A cabeça fica de repente despojada dos seus fieis hospedes. Milhões de trocas eléctricas parecem ficar com a actividade reduzida ao essencial e apenas os comportamentos mais rudimentares são efectuados com exactidão.
Os pensamentos aparecem apenas de passagem. Como se não se quisessem demorar. Deixam uma ideia, adivinha-se um filão, surge uma imagem, mas quando se tenta elaborar, associar, construir uma narrativa, pluf... já não estão lá. As palavras, como abstracções que são, pertencem à clareza inacessivel! Não podendo dizer que a cabeça esteja vazia, diria que terá talvez portas e janelas abertas, e que não estando bem arrumada e aprumada não se torna convidativa para esses pensamentos que tanto gosta se queiram instalar e medrar. Incapaz de organizar uma história, real, filosófica ou simplesmente especulativa, limita-se à vivência indefinida da passagem das horas.
E um pensamento algo infantil parece agarrar-se à ombreira da porta antes de se lhe escapar por completo: "Para onde irão todos esses pensamentos?"
_______________ _______________
É sabido há muitos séculos que a sabedoria não se possui. Essa ideia só por si é a antítese da verdadeira sapiência. Nenhum homem verdadeiramente sábio afirmou alguma vez ser dono de uma ideia ou ter sobre ela algum domínio. Um pensamento é uma construção que só cresce e se desenvolve quando exposta às intempéries do confronto, e será sempre uma obra inacabada
_______________ _______________
Um pensamento entrou pela janela mas vendo a porta aberta saiu de mansinho..
Apanhou uma corrente de ar quente e subiu, subiu... ao contrário de Ícaro (que não conhecia ainda bem as leis da física) à medida que subia ia ficando mais compacto e frio, e por isso mesmo mais claro e transparente, até se transformar numa ínfima pedra de gelo (que como sabem os pensamentos quanto mais grandiosos menos espaço ocupam).
E assim, pequeno, límpido e brilhante se despenhou sobre a terra, transformando-se em chuva miúda.

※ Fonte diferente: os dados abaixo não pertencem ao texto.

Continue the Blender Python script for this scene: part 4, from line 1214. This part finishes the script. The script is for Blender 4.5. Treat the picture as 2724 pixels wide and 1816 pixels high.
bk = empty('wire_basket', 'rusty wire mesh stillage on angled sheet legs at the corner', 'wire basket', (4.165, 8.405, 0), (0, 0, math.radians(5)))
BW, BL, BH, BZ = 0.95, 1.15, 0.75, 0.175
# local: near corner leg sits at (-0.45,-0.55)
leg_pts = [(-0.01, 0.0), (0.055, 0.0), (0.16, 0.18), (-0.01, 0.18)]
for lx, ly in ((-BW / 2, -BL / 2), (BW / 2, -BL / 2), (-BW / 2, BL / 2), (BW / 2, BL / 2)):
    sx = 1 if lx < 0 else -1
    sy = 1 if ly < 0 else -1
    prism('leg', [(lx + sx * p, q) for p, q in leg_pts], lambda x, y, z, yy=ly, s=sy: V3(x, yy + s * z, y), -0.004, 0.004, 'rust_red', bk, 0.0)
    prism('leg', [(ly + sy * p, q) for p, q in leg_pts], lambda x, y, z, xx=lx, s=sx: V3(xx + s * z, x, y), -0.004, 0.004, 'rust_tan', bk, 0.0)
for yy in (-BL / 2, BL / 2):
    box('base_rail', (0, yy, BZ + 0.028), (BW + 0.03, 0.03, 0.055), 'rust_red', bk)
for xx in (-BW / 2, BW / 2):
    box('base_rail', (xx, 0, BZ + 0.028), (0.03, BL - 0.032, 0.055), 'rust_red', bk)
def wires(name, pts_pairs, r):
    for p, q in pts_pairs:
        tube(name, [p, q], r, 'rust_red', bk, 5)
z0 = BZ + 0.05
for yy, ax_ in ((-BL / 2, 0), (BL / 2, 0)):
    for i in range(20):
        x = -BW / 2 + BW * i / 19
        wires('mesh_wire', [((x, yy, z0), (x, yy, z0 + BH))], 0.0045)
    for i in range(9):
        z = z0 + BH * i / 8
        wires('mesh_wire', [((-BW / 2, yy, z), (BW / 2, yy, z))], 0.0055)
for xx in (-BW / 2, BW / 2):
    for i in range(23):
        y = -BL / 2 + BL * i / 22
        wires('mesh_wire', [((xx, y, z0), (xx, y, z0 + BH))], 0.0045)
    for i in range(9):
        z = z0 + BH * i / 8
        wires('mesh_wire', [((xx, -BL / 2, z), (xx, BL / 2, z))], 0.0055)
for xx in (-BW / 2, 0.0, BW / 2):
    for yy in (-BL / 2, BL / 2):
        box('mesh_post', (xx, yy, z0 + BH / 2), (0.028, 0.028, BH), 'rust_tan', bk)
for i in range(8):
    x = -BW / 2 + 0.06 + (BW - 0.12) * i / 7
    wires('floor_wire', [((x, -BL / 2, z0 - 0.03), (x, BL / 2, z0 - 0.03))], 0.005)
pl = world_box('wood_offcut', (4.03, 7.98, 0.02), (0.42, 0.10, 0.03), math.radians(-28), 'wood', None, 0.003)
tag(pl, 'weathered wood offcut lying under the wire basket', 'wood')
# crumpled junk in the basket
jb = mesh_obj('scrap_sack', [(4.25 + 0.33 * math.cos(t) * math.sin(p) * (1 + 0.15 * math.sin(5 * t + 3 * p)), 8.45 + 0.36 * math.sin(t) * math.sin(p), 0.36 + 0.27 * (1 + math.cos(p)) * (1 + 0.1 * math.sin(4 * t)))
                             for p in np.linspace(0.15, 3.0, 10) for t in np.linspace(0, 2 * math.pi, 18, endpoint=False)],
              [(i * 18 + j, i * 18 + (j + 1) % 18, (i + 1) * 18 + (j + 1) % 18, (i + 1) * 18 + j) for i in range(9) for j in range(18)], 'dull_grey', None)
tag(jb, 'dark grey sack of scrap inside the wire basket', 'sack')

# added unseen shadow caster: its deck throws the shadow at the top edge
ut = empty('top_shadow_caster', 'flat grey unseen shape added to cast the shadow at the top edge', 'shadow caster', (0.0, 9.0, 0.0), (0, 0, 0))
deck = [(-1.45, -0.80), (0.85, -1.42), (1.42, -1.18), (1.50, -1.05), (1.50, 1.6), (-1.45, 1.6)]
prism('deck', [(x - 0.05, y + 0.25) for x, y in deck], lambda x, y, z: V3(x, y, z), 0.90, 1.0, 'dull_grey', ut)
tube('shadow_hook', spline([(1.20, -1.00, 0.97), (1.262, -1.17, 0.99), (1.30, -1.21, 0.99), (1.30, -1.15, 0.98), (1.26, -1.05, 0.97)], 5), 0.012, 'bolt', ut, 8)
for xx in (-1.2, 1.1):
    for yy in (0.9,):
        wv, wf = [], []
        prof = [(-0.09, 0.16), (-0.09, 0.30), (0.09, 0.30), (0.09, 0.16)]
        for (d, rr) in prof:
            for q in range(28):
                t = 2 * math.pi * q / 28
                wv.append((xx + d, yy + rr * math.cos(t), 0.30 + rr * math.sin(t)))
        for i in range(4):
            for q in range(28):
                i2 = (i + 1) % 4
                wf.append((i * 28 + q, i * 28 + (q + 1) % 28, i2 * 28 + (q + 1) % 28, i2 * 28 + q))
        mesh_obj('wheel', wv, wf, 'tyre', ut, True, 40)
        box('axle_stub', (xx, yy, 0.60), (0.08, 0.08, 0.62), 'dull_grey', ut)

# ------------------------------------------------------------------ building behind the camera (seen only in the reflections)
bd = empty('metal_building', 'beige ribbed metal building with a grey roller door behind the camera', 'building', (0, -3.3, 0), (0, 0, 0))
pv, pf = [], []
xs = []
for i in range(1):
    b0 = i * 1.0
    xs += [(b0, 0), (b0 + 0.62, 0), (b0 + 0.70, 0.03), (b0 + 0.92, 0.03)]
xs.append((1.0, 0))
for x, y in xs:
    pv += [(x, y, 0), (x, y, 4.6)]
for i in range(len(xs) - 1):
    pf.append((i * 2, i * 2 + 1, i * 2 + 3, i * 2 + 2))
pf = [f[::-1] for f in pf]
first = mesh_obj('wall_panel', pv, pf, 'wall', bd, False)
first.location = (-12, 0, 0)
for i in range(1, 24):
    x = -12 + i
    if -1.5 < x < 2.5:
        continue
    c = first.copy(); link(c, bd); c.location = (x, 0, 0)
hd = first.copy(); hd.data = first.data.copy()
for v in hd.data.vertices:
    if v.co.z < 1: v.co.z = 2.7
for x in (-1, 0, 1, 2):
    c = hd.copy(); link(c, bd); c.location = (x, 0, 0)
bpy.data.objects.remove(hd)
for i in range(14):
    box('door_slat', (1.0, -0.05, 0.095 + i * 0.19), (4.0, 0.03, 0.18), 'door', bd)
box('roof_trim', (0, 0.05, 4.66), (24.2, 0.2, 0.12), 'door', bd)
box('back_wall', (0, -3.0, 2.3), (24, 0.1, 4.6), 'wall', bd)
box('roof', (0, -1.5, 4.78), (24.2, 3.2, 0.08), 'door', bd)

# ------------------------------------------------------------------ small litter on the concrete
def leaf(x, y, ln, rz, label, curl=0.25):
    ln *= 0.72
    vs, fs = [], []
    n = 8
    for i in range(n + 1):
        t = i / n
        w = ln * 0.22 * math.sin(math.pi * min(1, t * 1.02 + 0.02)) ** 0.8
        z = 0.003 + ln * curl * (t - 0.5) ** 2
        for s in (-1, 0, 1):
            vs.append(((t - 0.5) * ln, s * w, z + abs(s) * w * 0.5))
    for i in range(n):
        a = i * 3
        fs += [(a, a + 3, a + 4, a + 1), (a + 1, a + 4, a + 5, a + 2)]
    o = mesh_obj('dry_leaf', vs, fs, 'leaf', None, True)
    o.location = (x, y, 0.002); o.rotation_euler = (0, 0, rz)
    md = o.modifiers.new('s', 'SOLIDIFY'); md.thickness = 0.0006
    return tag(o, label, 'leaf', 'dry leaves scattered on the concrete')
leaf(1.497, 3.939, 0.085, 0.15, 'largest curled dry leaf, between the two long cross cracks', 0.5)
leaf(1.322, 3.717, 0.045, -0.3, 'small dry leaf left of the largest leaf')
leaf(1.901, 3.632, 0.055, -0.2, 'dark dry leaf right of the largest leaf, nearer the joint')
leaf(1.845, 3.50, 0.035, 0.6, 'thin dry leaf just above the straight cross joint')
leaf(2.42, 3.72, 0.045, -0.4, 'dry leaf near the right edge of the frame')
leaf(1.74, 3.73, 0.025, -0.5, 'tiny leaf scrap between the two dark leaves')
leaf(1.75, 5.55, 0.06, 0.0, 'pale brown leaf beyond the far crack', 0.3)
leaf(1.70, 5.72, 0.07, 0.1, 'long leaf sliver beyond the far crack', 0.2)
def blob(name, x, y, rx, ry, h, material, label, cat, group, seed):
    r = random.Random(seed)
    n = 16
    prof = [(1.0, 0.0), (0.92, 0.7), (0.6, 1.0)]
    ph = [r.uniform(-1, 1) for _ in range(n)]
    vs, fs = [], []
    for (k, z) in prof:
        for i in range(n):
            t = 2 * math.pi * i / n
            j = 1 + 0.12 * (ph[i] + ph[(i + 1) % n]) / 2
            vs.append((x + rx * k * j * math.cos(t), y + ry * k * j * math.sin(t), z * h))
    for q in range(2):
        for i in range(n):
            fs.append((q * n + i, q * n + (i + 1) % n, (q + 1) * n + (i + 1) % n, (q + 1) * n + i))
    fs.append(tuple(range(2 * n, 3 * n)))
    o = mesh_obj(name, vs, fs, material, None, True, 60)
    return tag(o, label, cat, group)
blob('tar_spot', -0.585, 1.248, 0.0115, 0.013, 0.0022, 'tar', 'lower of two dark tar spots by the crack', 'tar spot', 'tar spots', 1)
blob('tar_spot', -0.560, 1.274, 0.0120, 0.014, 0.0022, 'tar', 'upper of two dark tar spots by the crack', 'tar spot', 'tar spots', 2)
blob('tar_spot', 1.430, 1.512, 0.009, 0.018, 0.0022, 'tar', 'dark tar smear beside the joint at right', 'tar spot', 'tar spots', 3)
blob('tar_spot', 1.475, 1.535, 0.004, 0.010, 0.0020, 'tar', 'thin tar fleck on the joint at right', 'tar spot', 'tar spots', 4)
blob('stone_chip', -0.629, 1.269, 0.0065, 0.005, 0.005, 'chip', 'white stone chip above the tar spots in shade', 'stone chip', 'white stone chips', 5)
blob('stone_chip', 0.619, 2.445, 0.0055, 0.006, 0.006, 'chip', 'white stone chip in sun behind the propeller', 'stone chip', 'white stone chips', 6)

Quis a sorte que fosse cair bem em cima de um dos seres mais antigos e perfeitos!
Uma enorme árvore secular, aparentemente indistinta das restantes árvores da floresta, que com aparente indiferença o recebeu nas suas folhas, o acolheu, e o integrou tornando-o parte constituinte de si própria.
Há naquela floresta várias árvores como esta. Prenhes de pensamentos, pensamentos de todos os géneros, sem idade, sem género, sem cor, sem religião, sem moral. Pensamentos que buscam pensadores, e estão atentos aos caminhantes que de quando em vez por ali passam. E quando podem, às vezes sem pedir licença, apanham boleias nas mentes livres, e constroem na teia indecifrável da alma humana, encadeamentos únicos, narrativas singulares, ideias novas, até serem libertados de novo, completamente transformados, para reiniciarem o ciclo da sua existência.
Caminho de Santiago - Árvore na Via da Plata - em San Cristovo de Cea (Junho 2018) |
PS - Deveriam na escola ensinar o ciclo dos pensamentos, da mesma forma que ensinam o ciclo da água, do carbono, do oxigénio, ..?
Isto é o que se chama verdadeiramente soltar e dar liberdade ao pensamento.